I see people doing this alot while deadlifting, arcing their lower back. your back should be arched and if you can't do it, id follow the extremely helpful articles some people have posted up here to get you fixed.


scgottsh, i don't believe i round my back when i squat. whenever i am upright, i keep an arch, maybe sometimes too much even haha. both gyms i use i don't have access to a mirror while squatting but maybe i can move a bar and check sometime. i've asked friends before though, and "felt" it myself and i don't believe i round.

tbuck5, thanks a lot. this kind of worries me though. is this something i can actually fix or will it be a problem for life? it seems like something that would be difficult to change, but it does sort of just "pop" out so maybe if i correct the cause it will stop?


Yes, keeping your back arched or in a neutral position will save you from injury. If your back arches when you deadlift or squat then you have no buisness doing it, you're just making your back a ticking time bomb.


Think of your hip joint like a hinge. If you stand up and try to bend over and touch your toes using only you hips, your upper back should be completely straight (ie if a ruler rested on it, it would be flat).

Once your back starts to curve (flex), you are using the vertabrae in your back to get your hands closer to the floor.
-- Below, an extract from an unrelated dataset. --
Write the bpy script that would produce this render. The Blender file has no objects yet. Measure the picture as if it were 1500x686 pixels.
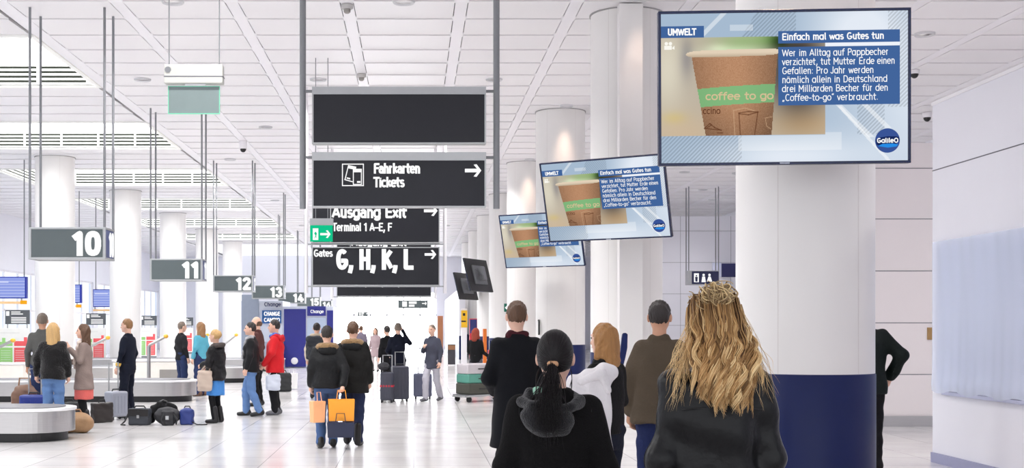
import bpy, bmesh, math, random
import numpy as np
from mathutils import Vector, Matrix
random.seed(7); rng = np.random.default_rng(7)
C = bpy.context.scene.collection
SC = bpy.context.scene

# ------------------------------------------------------------------ camera, world, exposure
F, VX, VY, EYE = 1800.0, 606.0, 480.0, 1.62        # focal length in px, vanishing point, eye height
cam_data = bpy.data.cameras.new('camera'); cam = bpy.data.objects.new('camera', cam_data); C.objects.link(cam)
cam.location = (0, 0, EYE); cam.rotation_euler = (math.pi / 2, 0, 0)
cam_data.sensor_width = 36; cam_data.lens = F / 1500 * 36
cam_data.shift_x = (750 - VX) / 1500; cam_data.shift_y = (VY - 343) / 1500
cam_data.clip_end = 400
SC.camera = cam
SC.view_settings.view_transform = 'Standard'; SC.view_settings.look = 'None'
SC.view_settings.gamma = 1; SC.view_settings.use_curve_mapping = False
EXPO = 0.43
SC.view_settings.exposure = EXPO
world = bpy.data.worlds.new('daylight'); SC.world = world; world.use_nodes = True
world.node_tree.nodes['Background'].inputs[0].default_value = (0.93, 0.95, 1.0, 1)
world.node_tree.nodes['Background'].inputs[1].default_value = 1.15
SPOT_W, PANE_E, END_E, WASH_W = 430, 4.5, 10.0, 120
try:
    SC.cycles.max_bounces = 10; SC.cycles.diffuse_bounces = 6; SC.cycles.glossy_bounces = 4
    SC.cycles.use_denoising = True; SC.cycles.caustics_reflective = False; SC.cycles.caustics_refractive = False
    SC.cycles.sample_clamp_indirect = 6
except Exception:
    pass
SCR = 2 ** -EXPO                                   # emission that displays at face value

def P(px, py, d):                                  # photo pixel at depth d -> point in the hall
    return Vector(((px - VX) * d / F, d, EYE + (VY - py) * d / F))
def GD(py):                                        # depth of a floor point seen at row py
    return EYE * F / (py - VY)

# ------------------------------------------------------------------ materials
def lin(r, g, b):
    f = lambda v: (v / 255 / 12.92) if v <= 10.3 else ((v / 255 + .055) / 1.055) ** 2.4
    return (f(r), f(g), f(b), 1)
MATS = {}
def mat(name, rgb, rough=.5, metal=0, bump=None, var=None, coat=0, spec=.5, sheen=0, stretch=None):
    if name in MATS: return MATS[name]
    m = bpy.data.materials.new(name); m.use_nodes = True; MATS[name] = m
    nt = m.node_tree; b = nt.nodes['Principled BSDF']; col = lin(*rgb)
    b.inputs['Base Color'].default_value = col; b.inputs['Roughness'].default_value = rough
    b.inputs['Metallic'].default_value = metal; b.inputs['Coat Weight'].default_value = coat
    b.inputs['Specular IOR Level'].default_value = spec; b.inputs['Sheen Weight'].default_value = sheen
    tc = nt.nodes.new('ShaderNodeTexCoord'); out = tc.outputs['Object']
    if stretch:
        mp = nt.nodes.new('ShaderNodeMapping'); mp.inputs['Scale'].default_value = stretch
        nt.links.new(out, mp.inputs['Vector']); out = mp.outputs['Vector']
    sc, am = var or (6, .06)
    n = nt.nodes.new('ShaderNodeTexNoise'); n.inputs['Scale'].default_value = sc; n.inputs['Detail'].default_value = 4
    nt.links.new(out, n.inputs['Vector'])
    r = nt.nodes.new('ShaderNodeMapRange'); r.inputs['To Min'].default_value = 1 - am; r.inputs['To Max'].default_value = 1 + am
    nt.links.new(n.outputs['Fac'], r.inputs['Value'])
    mx = nt.nodes.new('ShaderNodeVectorMath'); mx.operation = 'SCALE'; mx.inputs[0].default_value = col[:3]
    nt.links.new(r.outputs['Result'], mx.inputs['Scale']); nt.links.new(mx.outputs['Vector'], b.inputs['Base Color'])
    if bump:
        n2 = nt.nodes.new('ShaderNodeTexNoise'); n2.inputs['Scale'].default_value = bump[0]; n2.inputs['Detail'].default_value = 5
        nt.links.new(out, n2.inputs['Vector'])
        bp = nt.nodes.new('ShaderNodeBump'); bp.inputs['Strength'].default_value = bump[1]; bp.inputs['Distance'].default_value = .02
        nt.links.new(n2.outputs['Fac'], bp.inputs['Height']); nt.links.new(bp.outputs['Normal'], b.inputs['Normal'])
    return m
def glow(name, rgb, strength):
    if name in MATS: return MATS[name]
    m = bpy.data.materials.new(name); m.use_nodes = True; MATS[name] = m
    nt = m.node_tree; nt.nodes.remove(nt.nodes['Principled BSDF'])
    e = nt.nodes.new('ShaderNodeEmission'); e.inputs[0].default_value = lin(*rgb); e.inputs[1].default_value = strength
    nt.links.new(e.outputs[0], nt.nodes['Material Output'].inputs[0])
    return m
def attr_mat(name, emit=None, rough=.45):          # colours stored per vertex: screen images, strand by strand hair
    if name in MATS: return MATS[name]
    m = bpy.data.materials.new(name); m.use_nodes = True; MATS[name] = m
    nt = m.node_tree; a = nt.nodes.new('ShaderNodeAttribute'); a.attribute_name = 'tint'
    if emit is None:
        b = nt.nodes['Principled BSDF']; nt.links.new(a.outputs['Color'], b.inputs['Base Color'])
        b.inputs['Roughness'].default_value = rough; b.inputs['Specular IOR Level'].default_value = .25
    else:
        nt.nodes.remove(nt.nodes['Principled BSDF'])
        e = nt.nodes.new('ShaderNodeEmission'); e.inputs[1].default_value = emit
        nt.links.new(a.outputs['Color'], e.inputs[0]); nt.links.new(e.outputs[0], nt.nodes['Material Output'].inputs[0])
    return m

white = mat('white panel paint', (236, 234, 238), .38, var=(2, .02))
wallw = mat('white wall panel', (228, 228, 236), .45, var=(1.5, .02))
lavender = mat('grey lavender baseboard', (150, 152, 182), .4)
columnw = mat('cream column cladding', (235, 233, 231), .33, var=(1.2, .015))
navy = mat('navy blue cladding', (12, 27, 78), .4, var=(4, .05), spec=.3)
seam = mat('dark joint', (112, 112, 120), .7)
dark = mat('black shadow gap', (40, 40, 42), .8)
steel = mat('brushed stainless steel', (188, 186, 186), .28, 1, var=(3, .08), stretch=(1, 1, 30))
alu = mat('anodised aluminium', (176, 178, 180), .4, .7)
greymetal = mat('grey painted metal', (132, 134, 138), .4, .3)
signblack = mat('anthracite sign face', (34, 35, 41), .35, spec=.3)
signgrey = mat('grey green sign face', (84, 94, 96), .4)
signw = glow('backlit white lettering', (255, 255, 255), 1.1 * SCR)
black = mat('black plastic', (24, 24, 27), .4)
rubber = mat('black rubber', (30, 30, 32), .6)
tvblue = mat('dark blue screen bezel', (18, 32, 72), .25)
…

This compensation pattern is fairly common. If your hips truly are tight you will find that can't bend over very far keeping your back straight.

You mention that the humps still appears when you go lower this may be because once your hips flex maxs out, you have to bend at the lower back to get further. The solution to this take time as you have to improve flexibility and retrain your body to only flex at the hips.

Hope this helps. BTW I had the same problem years and with a lot of effort have corrected. Don't ignore this though as you're asking for an injury down the road.


haha i feel really strange right now, because i understand what you're saying but i'm trying to bend solely from the hips, and i seem to always use my lower back. i will definitely work on this though because it's kind of scaring me.